* [Input rows]
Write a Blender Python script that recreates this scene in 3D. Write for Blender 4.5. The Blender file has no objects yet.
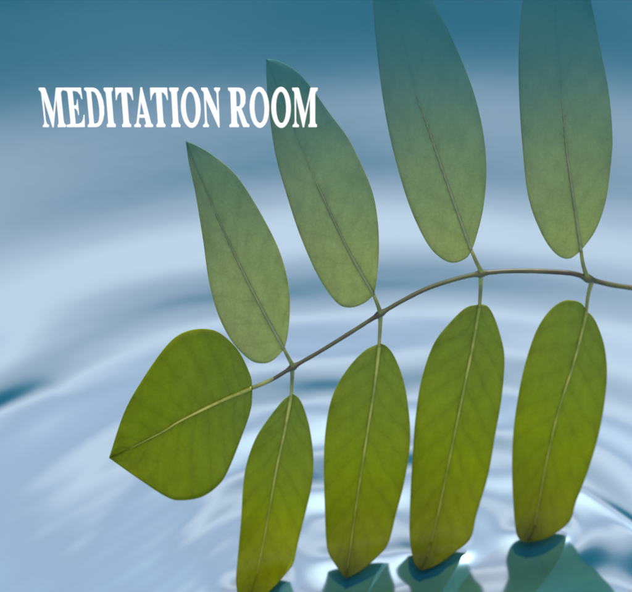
import bpy, math, random
import numpy as np
from mathutils import Vector, noise as mnoise

S = bpy.context.scene
COL = S.collection
random.seed(4)

# ------------------------------------------------------------------ camera
PITCH = math.radians(32.0)
DIST = 0.36                      # lens to the middle of the sprig, metres
FPX = 1440.0                     # focal length in photograph pixels (632 wide)
CAMZ = DIST * math.cos(PITCH) * math.tan(PITCH + math.atan(259 / FPX))
CAM = Vector((0, -DIST * math.cos(PITCH), CAMZ))
cd = bpy.data.cameras.new('camera')
cam = bpy.data.objects.new('camera', cd); COL.objects.link(cam)
cam.location = CAM
cam.rotation_euler = (math.pi / 2 - PITCH, 0, 0)
cd.sensor_width = 36; cd.lens = 36 * FPX / 632
cd.clip_start = 0.01; cd.clip_end = 100
cd.dof.use_dof = True; cd.dof.focus_distance = .346; cd.dof.aperture_fstop = 20
S.camera = cam

# ------------------------------------------------------------------ world
SUN_EL, SUN_AZ = math.radians(52), math.radians(30)      # behind the sprig, to the right
w = bpy.data.worlds.new('World'); S.world = w; w.use_nodes = True
nt = w.node_tree; N = nt.nodes; L = nt.links
N.clear()
out = N.new('ShaderNodeOutputWorld')
sky = N.new('ShaderNodeTexSky'); sky.sky_type = 'NISHITA'; sky.sun_disc = False
sky.sun_elevation = SUN_EL; sky.sun_rotation = SUN_AZ
bg1 = N.new('ShaderNodeBackground'); bg1.inputs[1].default_value = 0.10
L.new(sky.outputs[0], bg1.inputs[0])
tc = N.new('ShaderNodeTexCoord')
sep = N.new('ShaderNodeSeparateXYZ'); L.new(tc.outputs['Generated'], sep.inputs[0])
# soft cloud bank over an added dark band that darkens the far water
mp = N.new('ShaderNodeMapping'); mp.inputs['Scale'].default_value = (1.3, 1.3, 4.0)
L.new(tc.outputs['Generated'], mp.inputs[0])
nz = N.new('ShaderNodeTexNoise'); nz.inputs['Scale'].default_value = 2.2; nz.inputs['Detail'].default_value = 2
L.new(mp.outputs[0], nz.inputs[0])
ma = N.new('ShaderNodeMath'); ma.operation = 'MULTIPLY_ADD'
ma.inputs[1].default_value = 0.10; L.new(nz.outputs[0], ma.inputs[0]); L.new(sep.outputs[2], ma.inputs[2])
sb = N.new('ShaderNodeMath'); sb.operation = 'SUBTRACT'; sb.inputs[1].default_value = 0.05
bk = N.new('ShaderNodeMath'); bk.operation = 'MULTIPLY_ADD'; bk.use_clamp = True      # added fill: near-side sky raised to light letters and leaf fronts
bk.inputs[1].default_value = -0.9; bk.inputs[2].default_value = 0.0; L.new(sep.outputs[1], bk.inputs[0])
ad = N.new('ShaderNodeMath'); ad.operation = 'ADD'; L.new(ma.outputs[0], ad.inputs[0]); L.new(bk.outputs[0], ad.inputs[1])
mn = N.new('ShaderNodeMath'); mn.operation = 'MINIMUM'; mn.inputs[1].default_value = .78; L.new(ad.outputs[0], mn.inputs[0])
mxx = N.new('ShaderNodeMath'); mxx.operation = 'MAXIMUM'; L.new(mn.outputs[0], mxx.inputs[0]); L.new(ma.outputs[0], mxx.inputs[1])
L.new(mxx.outputs[0], sb.inputs[0])
rp = N.new('ShaderNodeValToRGB'); L.new(sb.outputs[0], rp.inputs[0])
el = rp.color_ramp.elements
stops = [(0.0, (.004, .045, .05)), (0.28, (.005, .058, .058)), (0.335, (.008, .072, .058)), (0.385, (.16, .21, .20)), (0.42, (.62, .48, .43)), (0.455, (.90, .645, .57)),
         (0.505, (1.20, .85, .73)), (0.55, (1.72, 1.20, 1.02)), (0.59, (1.55, 1.10, .95)), (0.64, (.98, .70, .68)), (0.69, (1.08, .81, .77)), (0.75, (1.9, 1.40, 1.2)), (0.85, (2.8, 2.3, 2.1)), (0.94, (3.2, 2.9, 2.7)), (1.0, (3.2, 2.9, 2.7))]
el[0].position, el[0].color = stops[0][0], (*stops[0][1], 1)
el[1].position, el[1].color = stops[-1][0], (*stops[-1][1], 1)
for p, c in stops[1:-1]:
    e = el.new(p); e.color = (*c, 1)
bg2 = N.new('ShaderNodeBackground'); bg2.inputs[1].default_value = 1.25
L.new(rp.outputs[0], bg2.inputs[0])
mx = N.new('ShaderNodeMixShader'); mx.inputs[0].default_value = 0.92
L.new(bg1.outputs[0], mx.inputs[1]); L.new(bg2.outputs[0], mx.inputs[2]); L.new(mx.outputs[0], out.inputs[0])

sd = bpy.data.lights.new('sun', 'SUN'); sd.energy = 4.0; sd.angle = math.radians(0.5); sd.color = (1, .95, .86)
so = bpy.data.objects.new('sun', sd); COL.objects.link(so)
sdir = Vector((math.sin(SUN_AZ) * math.cos(SUN_EL), math.cos(SUN_AZ) * math.cos(SUN_EL), math.sin(SUN_EL)))
so.rotation_euler = (-sdir).to_track_quat('-Z', 'Y').to_euler()
so.location = sdir * 2
S.view_settings.view_transform = 'Standard'; S.view_settings.look = 'None'
S.view_settings.exposure = 0.0; S.view_settings.gamma = 1

# ------------------------------------------------------------------ geometry of the place
KY = 0.22                        # the sprig's upright plane recedes to the right: y = KY * x
FWD = np.array([0, math.cos(PITCH), -math.sin(PITCH)])
UP = np.array([0, math.sin(PITCH), math.cos(PITCH)])
C0 = np.array(CAM)
def ray(u, v):
    d = FWD + np.array([(u - 316) / FPX, 0, 0]) - UP * ((v - 296) / FPX)
    return d
def t_plane(d, off=0.0):         # y = KY x + off
    return (KY * C0[0] + off - C0[1]) / (d[1] - KY * d[0])
def t_water(d, z=0.0):
    return (z - C0[2]) / d[2]

# ripples: one main ring system round the dipping leaf tips and weaker rings from each tip
MAIN = (0.032, 0.0)
R_K = np.array([0, .009, .020, .036, .055, .077, .102, .135, .176, .230, .290, .370, .45, .54, 9.0])
P_K = np.array([-4, -3, -2, -1, 0, 1, 2, 3, 4, 5, 6, 7, 8, 9, 100.0]) * math.pi
rr = np.linspace(0, 9, 18001)
sl = np.cos(np.interp(rr, R_K, P_K)) * np.interp(rr, [0, .01, .02, .05, .08, .12, .16, .24, .35, .6, .9, 9], [0.0, .03, .15, .150, .080, .062, .056, .012, .007, .003, 0, 0])
sl = np.convolve(sl, np.hanning(13) / np.hanning(13).sum(), 'same')
hh = np.cumsum(sl) * (rr[1] - rr[0]); hh -= hh[4000]
def plane_pt(u, v):
    d = ray(u, v); return C0 + d * t_plane(d)
CONTACT = []
for tri in (((237, 583), (246, 612), (293, 563)), ((327, 549), (346, 577), (388, 545)), ((410, 541), (420.5, 570), (470, 539)), ((515, 528), (526, 542), (569, 521))):
    pts = []
    for (u, v) in tri:
        d = ray(u, v); pts.append((C0 + d * t_water(d))[:2])
    CONTACT.append(pts)
def seg_dist(X, Y, a, b):
    ab = b - a; t = ((X - a[0]) * ab[0] + (Y - a[1]) * ab[1]) / (ab @ ab)
    t = np.clip(t, 0, 1)
    return np.hypot(X - a[0] - t * ab[0], Y - a[1] - t * ab[1])
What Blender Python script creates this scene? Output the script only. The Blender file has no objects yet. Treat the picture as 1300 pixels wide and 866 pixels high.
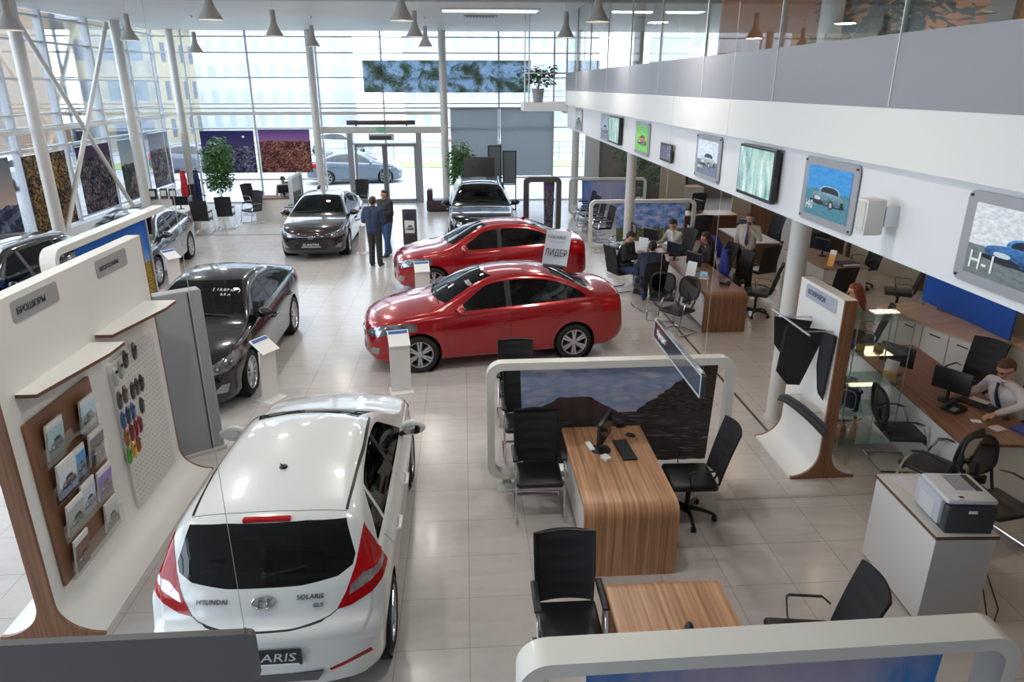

* [What the task asks] Take the records from their first line through the line containing "S.camera = cam" and please return exactly those lines, both ends included, minus the pictures.

* [Response to this exercise]
Write a Blender Python script that recreates this scene in 3D. Write for Blender 4.5. The Blender file has no objects yet.
import bpy, math, random
import numpy as np
from mathutils import Vector, noise as mnoise

S = bpy.context.scene
COL = S.collection
random.seed(4)

# ------------------------------------------------------------------ camera
PITCH = math.radians(32.0)
DIST = 0.36                      # lens to the middle of the sprig, metres
FPX = 1440.0                     # focal length in photograph pixels (632 wide)
CAMZ = DIST * math.cos(PITCH) * math.tan(PITCH + math.atan(259 / FPX))
CAM = Vector((0, -DIST * math.cos(PITCH), CAMZ))
cd = bpy.data.cameras.new('camera')
cam = bpy.data.objects.new('camera', cd); COL.objects.link(cam)
cam.location = CAM
cam.rotation_euler = (math.pi / 2 - PITCH, 0, 0)
cd.sensor_width = 36; cd.lens = 36 * FPX / 632
cd.clip_start = 0.01; cd.clip_end = 100
cd.dof.use_dof = True; cd.dof.focus_distance = .346; cd.dof.aperture_fstop = 20
S.camera = cam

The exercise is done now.